Souvenirs, Souvenirs:Und sie bürstet doch

In Addis Abeba findet unsere Autorin ein Souvenir ohne den üblichen Afrika-Kitsch: eine selbst zu zerkauende Bürste vom Zahnbürstenbaum. Zur Freude des jungen Anbieters verkauft sie seine Wunderstäbchen gleich an das spendierfreudige Touristen-Volk.

Christine Dohler

Eine Straße in Addis Abeba. Ich jage in den Souvenirläden nach Schals, Armreifen und geschnitzten Elefanten, dem üblichen Afrika-Kitsch für die Lieben daheim. Gleichzeitig werde ich gejagt: Männer mit gefälschten Designersonnenbrillen und Gürteln behängt, Frauen mit Babys im Arm und kleine Jungen im Schulalter, die Kaugummis verkaufen.

"Miss, Miss!", rufen sie. Ich ignoriere sie. Wenn man einem etwas abkauft, wird man die anderen nicht mehr los. Ein Junge mit heller, aber lauter Stimme wartet geduldig, bis ich aus dem letzten Laden komme: "Miss, toothbrush, toothbrush!"

Sein Bauchladen quillt über vor kleiner, in Folie eingepackter Hölzchen. Zahnbürsten? Na, da haben sie dem Kleinen das falsche englische Wort beigebracht für Holzstäbchen! Oder stimmt etwas mit meinen Zähnen nicht?

Da nimmt der Junge, barfuß mit verstaubter Jeans und T-Shirt, eines der Hölzchen in den Mund, kaut darauf herum, bis es zerfasert und wie eine kleine Bürste aussieht, und schrubbt sich die erstaunlich weißen, kerzengeraden Zähne. Da kann man natürlich nicht mehr wegschauen, er nutzt den Moment und reicht mir prompt eines der Stäbchen. Langsam dämmert's: Das ist eine äthiopische Zahnbürste!

Den oberen Teil des Hölzchens hat er von der Rinde befreit, den unteren kunstvoll eingeschnitzt. Das Holz ist härter als gedacht, es schmeckt bitter. Wie ein Biber nage ich darauf herum, es entsteht einfach keine Bürste. Der Junge lacht.
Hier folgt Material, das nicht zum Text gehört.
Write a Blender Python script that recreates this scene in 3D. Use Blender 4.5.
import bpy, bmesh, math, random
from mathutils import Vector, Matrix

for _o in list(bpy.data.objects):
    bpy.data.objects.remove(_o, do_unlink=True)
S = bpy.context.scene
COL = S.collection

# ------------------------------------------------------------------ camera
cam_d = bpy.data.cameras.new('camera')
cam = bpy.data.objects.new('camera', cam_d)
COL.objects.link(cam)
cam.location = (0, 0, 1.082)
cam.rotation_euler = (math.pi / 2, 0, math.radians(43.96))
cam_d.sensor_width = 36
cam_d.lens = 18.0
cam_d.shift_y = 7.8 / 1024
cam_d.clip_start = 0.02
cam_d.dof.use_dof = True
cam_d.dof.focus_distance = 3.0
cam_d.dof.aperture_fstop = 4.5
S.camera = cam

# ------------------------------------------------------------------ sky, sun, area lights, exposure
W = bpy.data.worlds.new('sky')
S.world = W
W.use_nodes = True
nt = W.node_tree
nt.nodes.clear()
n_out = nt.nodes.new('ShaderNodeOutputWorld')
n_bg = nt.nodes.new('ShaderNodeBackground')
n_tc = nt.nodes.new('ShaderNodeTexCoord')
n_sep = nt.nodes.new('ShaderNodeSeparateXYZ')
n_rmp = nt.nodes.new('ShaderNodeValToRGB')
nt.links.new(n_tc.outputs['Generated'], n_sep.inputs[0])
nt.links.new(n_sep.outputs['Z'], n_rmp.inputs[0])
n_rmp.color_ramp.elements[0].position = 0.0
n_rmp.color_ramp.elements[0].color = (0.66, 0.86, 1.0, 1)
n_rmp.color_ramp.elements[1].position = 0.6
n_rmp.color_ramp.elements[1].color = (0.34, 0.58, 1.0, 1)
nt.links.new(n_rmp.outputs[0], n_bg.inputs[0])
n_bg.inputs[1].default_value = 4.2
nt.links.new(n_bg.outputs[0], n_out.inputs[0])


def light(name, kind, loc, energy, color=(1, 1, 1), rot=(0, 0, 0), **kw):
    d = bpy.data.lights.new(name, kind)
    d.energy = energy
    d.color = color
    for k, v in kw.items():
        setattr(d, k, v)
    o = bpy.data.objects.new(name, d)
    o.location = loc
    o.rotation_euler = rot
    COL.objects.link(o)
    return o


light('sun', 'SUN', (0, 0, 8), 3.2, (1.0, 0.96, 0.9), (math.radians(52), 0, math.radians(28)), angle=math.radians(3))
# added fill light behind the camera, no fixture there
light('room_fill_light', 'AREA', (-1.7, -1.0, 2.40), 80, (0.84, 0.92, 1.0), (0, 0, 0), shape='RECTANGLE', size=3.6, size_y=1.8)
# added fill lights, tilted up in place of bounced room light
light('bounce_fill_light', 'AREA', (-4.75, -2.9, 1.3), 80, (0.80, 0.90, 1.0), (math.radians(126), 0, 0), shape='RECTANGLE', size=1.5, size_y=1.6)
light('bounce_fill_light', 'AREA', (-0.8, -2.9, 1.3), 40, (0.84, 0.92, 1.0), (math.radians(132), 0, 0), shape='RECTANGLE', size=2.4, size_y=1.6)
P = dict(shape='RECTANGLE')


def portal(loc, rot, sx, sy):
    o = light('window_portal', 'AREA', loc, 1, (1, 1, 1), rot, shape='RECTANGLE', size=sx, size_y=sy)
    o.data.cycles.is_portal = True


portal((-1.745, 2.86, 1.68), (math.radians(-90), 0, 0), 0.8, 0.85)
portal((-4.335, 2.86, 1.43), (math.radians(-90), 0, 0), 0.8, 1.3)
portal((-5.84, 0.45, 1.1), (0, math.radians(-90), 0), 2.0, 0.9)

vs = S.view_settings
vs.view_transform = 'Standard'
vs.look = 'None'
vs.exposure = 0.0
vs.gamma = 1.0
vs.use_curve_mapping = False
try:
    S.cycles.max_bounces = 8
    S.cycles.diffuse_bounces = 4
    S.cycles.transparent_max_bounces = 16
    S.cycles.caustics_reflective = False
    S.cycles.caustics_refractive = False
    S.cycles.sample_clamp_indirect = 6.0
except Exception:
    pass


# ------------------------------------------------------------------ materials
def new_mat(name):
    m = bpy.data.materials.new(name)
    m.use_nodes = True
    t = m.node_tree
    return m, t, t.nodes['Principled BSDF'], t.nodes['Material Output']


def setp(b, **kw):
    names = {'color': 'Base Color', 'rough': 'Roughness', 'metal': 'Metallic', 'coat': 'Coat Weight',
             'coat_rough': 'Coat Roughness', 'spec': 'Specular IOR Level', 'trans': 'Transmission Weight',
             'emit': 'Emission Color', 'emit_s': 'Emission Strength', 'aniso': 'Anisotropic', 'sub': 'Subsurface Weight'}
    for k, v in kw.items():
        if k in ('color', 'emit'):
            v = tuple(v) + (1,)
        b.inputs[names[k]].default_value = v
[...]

Das angelutschte Hölzchen muss ich ihm jetzt wohl abkaufen, doch ich habe nicht mehr genug Kleingeld übrig. So versuche ich, andere Touristen anzulocken. Ich rufe Ihnen zu, sie sollen sich mal die weißen Zähne des kleinen Jungen anschauen. Er versteht jetzt, grinst wie in der Werbung und hält dabei seine Stäbchen in die Höhe.

Bald sind alle bei uns: viele interessierte Kunden. Nur 10 Birr, 50 Cent, kostet eine Zahnbürste. Der Kleine kommt kaum noch hinterher mit dem Verkauf. Am Ende drückt er mir als Provision fünf Zahnbürsten in die Hand - genug, um meine Freunde damit einzudecken. Er zeigt mir noch mal seine schönen Zähne, ruft laut: "Thank you, Miss!"; er hat gut verdient heute.

Ich habe zu danken, schließlich habe ich ja von unserem kleinen Geschäft ebenso profitiert: ohne lange Suche fünf originelle Mitbringsel erstanden. Die noch dazu nützlich sind. Und die, unglaublich, aber wahr: vom Zahnbürstenbaum (Salvadora persica) stammen, so nennen ihn jedenfalls die Äthiopier. Sein Holz soll besonders viel Fluorid enthalten.

Da Plastikzahnbürsten in Äthiopien verhältnismäßig teuer sind, benutzen viele Einheimische diese Zahnbürste. Denn bei der ist die Zahnpasta schon inklusive.